Recent Baptist Convert Horrified To Discover ‘BYOB’ Fellowship Night Meant ‘Bring Your Own Bible’
Recent Baptist Convert Horrified To Discover ‘BYOB’ Fellowship Night Meant ‘Bring Your Own Bible’
HACIENDA, NM—Local recent Baptist convert Troy Franksen was excited to go to his first BYOB Fellowship Night hosted by a fellow church member, but was horrified to discover when he arrived that BYOB stood for “Bring Your Own Bible.”
As the man cheerily lugged his favorite homebrew IPA into the home Bible study, he immediately realized his error.
“Hey guys, I crafted this nice, hoppy microbrew just for—” he said, stopping midsentence as he saw everyone already at the study sipping diet soda and fruit punch, their Bibles clutched tightly. “Oh, uh, what—I thought it was—I thought it was BYOB?”

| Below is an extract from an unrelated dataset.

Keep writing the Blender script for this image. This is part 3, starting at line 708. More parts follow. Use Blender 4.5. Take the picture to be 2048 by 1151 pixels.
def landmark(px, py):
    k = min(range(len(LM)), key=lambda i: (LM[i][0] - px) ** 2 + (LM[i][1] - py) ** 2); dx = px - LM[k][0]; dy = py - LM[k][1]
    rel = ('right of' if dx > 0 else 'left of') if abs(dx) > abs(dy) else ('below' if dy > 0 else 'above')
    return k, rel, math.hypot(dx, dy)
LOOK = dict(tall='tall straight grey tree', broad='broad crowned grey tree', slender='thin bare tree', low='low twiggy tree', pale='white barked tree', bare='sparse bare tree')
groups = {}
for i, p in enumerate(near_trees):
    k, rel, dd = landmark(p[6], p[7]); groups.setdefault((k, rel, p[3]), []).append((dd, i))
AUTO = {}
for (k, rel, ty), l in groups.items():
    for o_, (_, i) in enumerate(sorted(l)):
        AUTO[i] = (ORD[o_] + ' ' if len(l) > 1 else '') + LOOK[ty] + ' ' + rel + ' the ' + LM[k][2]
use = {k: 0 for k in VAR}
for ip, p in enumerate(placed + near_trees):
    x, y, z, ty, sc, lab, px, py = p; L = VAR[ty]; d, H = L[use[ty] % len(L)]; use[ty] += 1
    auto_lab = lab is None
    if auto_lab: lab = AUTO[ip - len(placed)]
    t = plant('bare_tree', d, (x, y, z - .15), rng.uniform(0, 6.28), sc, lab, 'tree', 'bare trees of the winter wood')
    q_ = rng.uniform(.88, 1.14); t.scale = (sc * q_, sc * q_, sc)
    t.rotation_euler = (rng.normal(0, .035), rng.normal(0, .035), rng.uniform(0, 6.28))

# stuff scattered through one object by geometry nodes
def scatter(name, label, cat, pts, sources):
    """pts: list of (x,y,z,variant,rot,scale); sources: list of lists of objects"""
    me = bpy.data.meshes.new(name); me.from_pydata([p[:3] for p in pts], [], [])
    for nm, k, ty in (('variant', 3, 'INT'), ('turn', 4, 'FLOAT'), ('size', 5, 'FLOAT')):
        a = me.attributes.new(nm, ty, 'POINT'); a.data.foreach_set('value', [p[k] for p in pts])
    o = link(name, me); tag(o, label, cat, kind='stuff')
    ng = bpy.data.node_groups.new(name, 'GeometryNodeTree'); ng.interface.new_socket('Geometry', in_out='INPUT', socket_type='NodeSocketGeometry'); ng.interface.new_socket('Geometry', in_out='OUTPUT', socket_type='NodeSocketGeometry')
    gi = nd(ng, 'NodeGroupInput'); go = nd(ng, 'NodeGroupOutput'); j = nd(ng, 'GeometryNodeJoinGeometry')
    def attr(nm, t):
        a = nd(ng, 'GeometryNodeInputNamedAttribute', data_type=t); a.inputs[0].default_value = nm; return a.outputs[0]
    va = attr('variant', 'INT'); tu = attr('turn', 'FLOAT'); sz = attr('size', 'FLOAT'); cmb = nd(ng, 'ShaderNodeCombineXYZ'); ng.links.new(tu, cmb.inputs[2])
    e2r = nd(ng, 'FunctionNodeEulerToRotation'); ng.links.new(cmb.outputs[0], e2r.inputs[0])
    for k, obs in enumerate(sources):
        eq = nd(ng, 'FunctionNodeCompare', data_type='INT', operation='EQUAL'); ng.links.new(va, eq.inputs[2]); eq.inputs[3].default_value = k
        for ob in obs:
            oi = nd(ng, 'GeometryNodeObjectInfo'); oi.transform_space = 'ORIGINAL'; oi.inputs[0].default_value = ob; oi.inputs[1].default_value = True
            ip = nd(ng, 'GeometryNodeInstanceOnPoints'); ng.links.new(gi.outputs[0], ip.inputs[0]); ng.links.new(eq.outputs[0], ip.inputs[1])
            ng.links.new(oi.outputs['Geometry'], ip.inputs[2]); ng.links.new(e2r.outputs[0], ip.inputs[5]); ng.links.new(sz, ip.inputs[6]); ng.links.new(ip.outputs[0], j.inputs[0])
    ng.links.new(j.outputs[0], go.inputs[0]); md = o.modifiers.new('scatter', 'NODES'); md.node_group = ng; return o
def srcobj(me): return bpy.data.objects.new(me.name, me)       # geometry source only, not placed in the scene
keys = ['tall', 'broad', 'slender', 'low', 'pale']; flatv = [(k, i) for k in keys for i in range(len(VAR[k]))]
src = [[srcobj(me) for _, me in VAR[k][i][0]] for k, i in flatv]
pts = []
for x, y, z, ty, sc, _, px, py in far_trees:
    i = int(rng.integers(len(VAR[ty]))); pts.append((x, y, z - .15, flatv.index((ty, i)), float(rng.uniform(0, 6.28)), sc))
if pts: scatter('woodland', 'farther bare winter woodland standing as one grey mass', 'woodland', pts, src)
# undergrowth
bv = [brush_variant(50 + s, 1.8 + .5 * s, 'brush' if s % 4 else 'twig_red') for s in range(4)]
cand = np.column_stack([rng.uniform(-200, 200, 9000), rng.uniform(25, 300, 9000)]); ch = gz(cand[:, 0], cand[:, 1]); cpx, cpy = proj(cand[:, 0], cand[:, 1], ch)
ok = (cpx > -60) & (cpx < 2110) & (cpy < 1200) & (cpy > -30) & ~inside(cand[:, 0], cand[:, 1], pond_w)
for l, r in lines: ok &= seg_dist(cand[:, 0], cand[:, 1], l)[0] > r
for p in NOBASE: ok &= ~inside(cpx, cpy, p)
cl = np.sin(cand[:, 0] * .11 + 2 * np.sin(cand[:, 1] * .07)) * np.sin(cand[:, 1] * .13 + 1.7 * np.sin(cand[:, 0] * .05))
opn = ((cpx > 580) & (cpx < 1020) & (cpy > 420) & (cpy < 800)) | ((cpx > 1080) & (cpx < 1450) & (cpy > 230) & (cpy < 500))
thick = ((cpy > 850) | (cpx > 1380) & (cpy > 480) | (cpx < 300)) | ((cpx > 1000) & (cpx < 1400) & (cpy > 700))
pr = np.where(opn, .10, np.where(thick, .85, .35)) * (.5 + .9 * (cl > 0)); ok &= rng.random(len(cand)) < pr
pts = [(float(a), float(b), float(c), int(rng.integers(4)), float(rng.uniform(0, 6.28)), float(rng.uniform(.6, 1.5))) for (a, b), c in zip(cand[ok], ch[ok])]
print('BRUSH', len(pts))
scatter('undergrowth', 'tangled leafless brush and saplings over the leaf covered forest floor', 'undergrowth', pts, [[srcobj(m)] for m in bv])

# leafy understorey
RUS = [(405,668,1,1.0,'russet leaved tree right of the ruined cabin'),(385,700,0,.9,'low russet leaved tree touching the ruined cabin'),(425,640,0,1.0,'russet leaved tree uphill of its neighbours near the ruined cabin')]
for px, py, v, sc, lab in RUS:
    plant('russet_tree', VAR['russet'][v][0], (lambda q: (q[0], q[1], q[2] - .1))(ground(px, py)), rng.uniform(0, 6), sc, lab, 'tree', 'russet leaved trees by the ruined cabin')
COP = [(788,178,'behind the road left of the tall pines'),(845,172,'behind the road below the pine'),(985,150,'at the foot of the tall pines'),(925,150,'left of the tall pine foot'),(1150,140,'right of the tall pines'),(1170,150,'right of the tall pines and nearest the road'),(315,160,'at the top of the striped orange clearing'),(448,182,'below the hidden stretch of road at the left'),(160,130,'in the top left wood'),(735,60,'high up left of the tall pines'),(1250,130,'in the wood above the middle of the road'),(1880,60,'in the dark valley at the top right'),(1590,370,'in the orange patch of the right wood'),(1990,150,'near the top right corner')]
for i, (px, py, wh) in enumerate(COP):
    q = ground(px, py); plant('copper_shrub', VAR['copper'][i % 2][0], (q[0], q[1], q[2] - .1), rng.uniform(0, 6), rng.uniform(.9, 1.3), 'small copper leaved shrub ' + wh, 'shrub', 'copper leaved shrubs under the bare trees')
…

The host who’d opened the door then gestured grimly to his Bible. “Oh! Ha! My mistake. I guess it was for the Bible. Well, that makes sense! I left mine at home. Maybe there’s one I can borrow? I’ll just drop these off over in the trash can, no big deal.”
At publishing time, Franksen was spotted sneaking away to the restroom to flush the half-dozen cigars he brought along down the toilet.